:: DATASET EXCERPT ::
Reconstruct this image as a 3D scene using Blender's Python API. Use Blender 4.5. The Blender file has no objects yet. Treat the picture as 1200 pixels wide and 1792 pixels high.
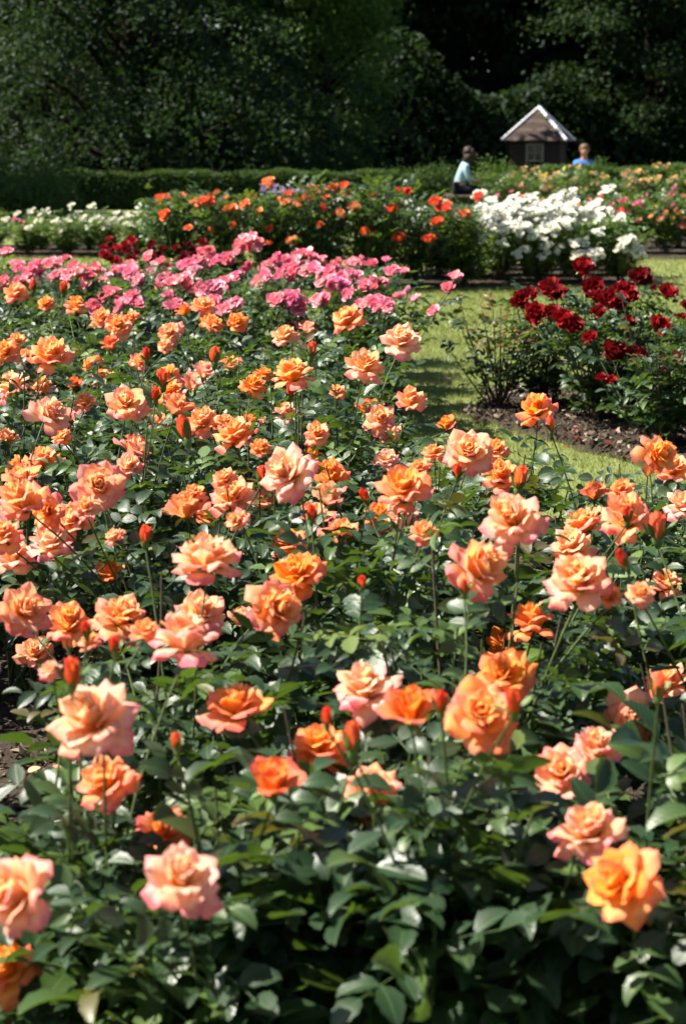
import bpy, math, random
import numpy as np
from mathutils import Vector, Matrix, Quaternion, noise

random.seed(7)
RNG = np.random.default_rng(7)
R = math.radians
scene = bpy.context.scene
COL = scene.collection

# ---------------------------------------------------------------- camera, sky, sun, exposure
CAM_H = 1.45
F_PX = 3000.0                       # focal length in pixels of the 1200 px wide photograph
PITCH = math.atan((896 - 235) / F_PX)
cam_d = bpy.data.cameras.new('camera')
cam = bpy.data.objects.new('camera', cam_d)
COL.objects.link(cam)
cam.location = (0, 0, CAM_H)
cam.rotation_euler = (math.pi / 2 - PITCH, 0, 0)
cam_d.sensor_fit = 'HORIZONTAL'
cam_d.sensor_width = 24.0
cam_d.lens = 24.0 * F_PX / 1200.0
cam_d.clip_start = 0.05
cam_d.clip_end = 2000
cam_d.dof.use_dof = True
cam_d.dof.focus_distance = 4.9
cam_d.dof.aperture_fstop = 5.6
scene.camera = cam

SUN_EL, SUN_AZ = R(50), R(-86)      # azimuth from +Y towards +X
world = bpy.data.worlds.new('World')
scene.world = world
world.use_nodes = True
wn = world.node_tree
sky = wn.nodes.new('ShaderNodeTexSky')
sky.sky_type = 'NISHITA'
sky.sun_disc = False
sky.sun_elevation = SUN_EL
sky.sun_rotation = SUN_AZ
wn.links.new(sky.outputs['Color'], wn.nodes['Background'].inputs['Color'])
wn.nodes['Background'].inputs['Strength'].default_value = 0.05
sun_d = bpy.data.lights.new('sun', 'SUN')
sun = bpy.data.objects.new('sun', sun_d)
COL.objects.link(sun)
sun_d.energy = 5.0
sun_d.angle = R(0.55)
sun_d.color = (1.0, 0.93, 0.82)
SUN_DIR = Vector((math.sin(SUN_AZ) * math.cos(SUN_EL), math.cos(SUN_AZ) * math.cos(SUN_EL), math.sin(SUN_EL)))
sun.rotation_euler = SUN_DIR.to_track_quat('Z', 'Y').to_euler()
scene.view_settings.view_transform = 'Standard'
scene.view_settings.look = 'None'
scene.view_settings.exposure = 1.6
scene.view_settings.gamma = 1.0
scene.view_settings.use_curve_mapping = False
scene.render.engine = 'CYCLES'
scene.cycles.use_denoising = True
scene.cycles.use_adaptive_sampling = True
scene.cycles.adaptive_threshold = 0.03
scene.cycles.max_bounces = 8
scene.cycles.diffuse_bounces = 4
scene.cycles.glossy_bounces = 2
scene.cycles.transmission_bounces = 4
scene.cycles.caustics_reflective = False
scene.cycles.caustics_refractive = False

# ---------------------------------------------------------------- helpers
def ray(px, py):
    up = -(py - 896) / F_PX
    return Vector(((px - 600) / F_PX, math.cos(PITCH) + up * math.sin(PITCH), -math.sin(PITCH) + up * math.cos(PITCH)))

def at(px, py, y):
    d = ray(px, py)
    return Vector((0, 0, CAM_H)) + d * (y / d.y)

def ground_at(px, py, z=0.0):
    d = ray(px, py)
    return Vector((0, 0, CAM_H)) + d * ((z - CAM_H) / d.z)

def tag(o, label=None, cat=None, group=None, kind=None):
    if label: o['label'] = label
    if cat: o['category'] = cat
    if group: o['group'] = group
    if kind: o['kind'] = kind
    return o

def link(o, parent=None):
    COL.objects.link(o)
    if parent is not None: o.parent = parent
    return o

def empty(name, loc, rz=0.0):
    o = bpy.data.objects.new(name, None)
    o.empty_display_size = 0.05
    o.location = loc
    o.rotation_euler = (0, 0, rz)
    COL.objects.link(o)
    return o

def mesh_np(name, V, F, mats=(), mi=None, uv=None, smooth=True):
    """V n x 3; F: array m x k or a list of such arrays; uv per vertex."""
    V = np.asarray(V, dtype=np.float32)
    Fs = F if isinstance(F, list) and isinstance(F[0], np.ndarray) else [np.asarray(F)]
    Fs = [np.asarray(f, dtype=np.int32) for f in Fs if len(f)]
    me = bpy.data.meshes.new(name)
    me.vertices.add(len(V))
    me.vertices.foreach_set('co', V.ravel())
    loops = np.concatenate([f.ravel() for f in Fs])
    sizes = np.concatenate([np.full(len(f), f.shape[1], dtype=np.int32) for f in Fs])
    starts = np.concatenate([[0], np.cumsum(sizes)[:-1]]).astype(np.int32)
    me.loops.add(len(loops))
    me.loops.foreach_set('vertex_index', loops)
    me.polygons.add(len(sizes))
    me.polygons.foreach_set('loop_start', starts)
    me.polygons.foreach_set('use_smooth', np.full(len(sizes), smooth, dtype=bool))
    for m in mats: me.materials.append(m)
    if mi is not None:
        me.polygons.foreach_set('material_index', np.asarray(mi, dtype=np.int32))
    if uv is not None:
        l = me.uv_layers.new(name='UVMap')
        l.data.foreach_set('uv', np.asarray(uv, dtype=np.float32)[loops].ravel())
    me.update(calc_edges=True)
    return me

def obj(name, me, parent=None):
    o = bpy.data.objects.new(name, me)
    return link(o, parent)

class MB:
    """collects boxes, tubes and sheets into one mesh"""
    def __init__(s): s.V = []; s.F4 = []; s.n = 0
    def add(s, V, F):
        V = np.asarray(V, float); s.V.append(V); s.F4.append(np.asarray(F) + s.n); s.n += len(V); return s
    def box(s, x0, x1, y0, y1, z0, z1):
        V = [(x, y, z) for z in (z0, z1) for y in (y0, y1) for x in (x0, x1)]
        return s.add(V, [(0, 2, 3, 1), (4, 5, 7, 6), (0, 1, 5, 4), (2, 6, 7, 3), (0, 4, 6, 2), (1, 3, 7, 5)])
    def hexa(s, pts):
        return s.add(pts, [(0, 2, 3, 1), (4, 5, 7, 6), (0, 1, 5, 4), (2, 6, 7, 3), (0, 4, 6, 2), (1, 3, 7, 5)])
    def tube(s, pts, rad, sides=6):
        V, F = tube(pts, rad, sides); return s.add(V, F)
    def mesh(s, name, mat, smooth=False):
        return mesh_np(name, np.concatenate(s.V), np.concatenate(s.F4), (mat,), smooth=smooth)

def tube(pts, rad, sides=6):
    P = np.asarray([tuple(p) for p in pts], float)
    n = len(P)
    rad = np.broadcast_to(np.asarray(rad, float), (n,))
    T = np.gradient(P, axis=0)
    T /= np.linalg.norm(T, axis=1)[:, None] + 1e-9
    ref = np.array([0.0, 1.0, 0.0]) if abs(T[0][1]) < 0.9 else np.array([1.0, 0, 0])
    A = np.cross(T, ref); A /= np.linalg.norm(A, axis=1)[:, None] + 1e-9
    B = np.cross(T, A)
    ang = np.arange(sides) * 2 * np.pi / sides
    V = P[:, None, :] + rad[:, None, None] * (np.cos(ang)[None, :, None] * A[:, None, :] + np.sin(ang)[None, :, None] * B[:, None, :])
    F = []
    for i in range(n - 1):
        for k in range(sides):
            a, b = i * sides + k, i * sides + (k + 1) % sides
            F.append((a, b, b + sides, a + sides))
    return V.reshape(-1, 3), np.array(F)

def bezier(p0, p1, p2, n):
    t = np.linspace(0, 1, n)[:, None]
    p0, p1, p2 = (np.array(tuple(p)) for p in (p0, p1, p2))
    return (1 - t) ** 2 * p0 + 2 * t * (1 - t) * p1 + t ** 2 * p2

# ---------------------------------------------------------------- materials
def new_mat(name):
    m = bpy.data.materials.new(name); m.use_nodes = True
    nt = m.node_tree
    for n in list(nt.nodes): nt.nodes.remove(n)
    out = nt.nodes.new('ShaderNodeOutputMaterial')
    return m, nt, out

def node(nt, t, **kw):
    n = nt.nodes.new(t)
    for k, v in kw.items():
        if k.startswith('i_'):
            key = k[2:]
            n.inputs[int(key) if key.isdigit() else key.replace('_', ' ')].default_value = v
        else: setattr(n, k, v)
    return n

def mix(nt, fac, a, b, blend='MIX'):
    n = nt.nodes.new('ShaderNodeMix'); n.data_type = 'RGBA'; n.blend_type = blend
    n.clamp_factor = True
    for sock, v in ((n.inputs[0], fac), (n.inputs[6], a), (n.inputs[7], b)):
        if hasattr(v, 'links') or isinstance(v, bpy.types.NodeSocket): nt.links.new(v, sock)
        else: sock.default_value = v if not isinstance(v, tuple) or len(v) == 4 else (*v, 1.0)
    return n.outputs[2]

def ramp(nt, fac, stops, interp='LINEAR'):
    n = nt.nodes.new('ShaderNodeValToRGB'); n.color_ramp.interpolation = interp
    e = n.color_ramp.elements
    while len(e) < len(stops): e.new(0.5)
    for el, (p, c) in zip(e, stops):
        el.position = p; el.color = (*c, 1.0) if len(c) == 3 else c
    nt.links.new(fac, n.inputs[0])
    return n.outputs[0]

def mathn(nt, op, a, b=None, c=None, clamp=False):
    n = nt.nodes.new('ShaderNodeMath'); n.operation = op; n.use_clamp = clamp
    for i, v in enumerate((a, b, c)):
        if v is None: continue
        if isinstance(v, bpy.types.NodeSocket): nt.links.new(v, n.inputs[i])
        else: n.inputs[i].default_value = v
    return n.outputs[0]

def noise_tex(nt, scale, detail=3.0, rough=0.55, coord='Object', vec=None):
    n = node(nt, 'ShaderNodeTexNoise', i_Scale=scale, i_Detail=detail, i_Roughness=rough)
    if vec is None:
        tc = node(nt, 'ShaderNodeTexCoord'); vec = tc.outputs[coord]
    nt.links.new(vec, n.inputs['Vector'])
    return n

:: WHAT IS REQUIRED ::
Starting with the first line of the data above and ending with the line containing "COL = scene.collection", please restate every line exactly, leaving images out.

:: FINISHED TASK ::
Reconstruct this image as a 3D scene using Blender's Python API. Use Blender 4.5. The Blender file has no objects yet. Treat the picture as 1200 pixels wide and 1792 pixels high.
import bpy, math, random
import numpy as np
from mathutils import Vector, Matrix, Quaternion, noise

random.seed(7)
RNG = np.random.default_rng(7)
R = math.radians
scene = bpy.context.scene
COL = scene.collection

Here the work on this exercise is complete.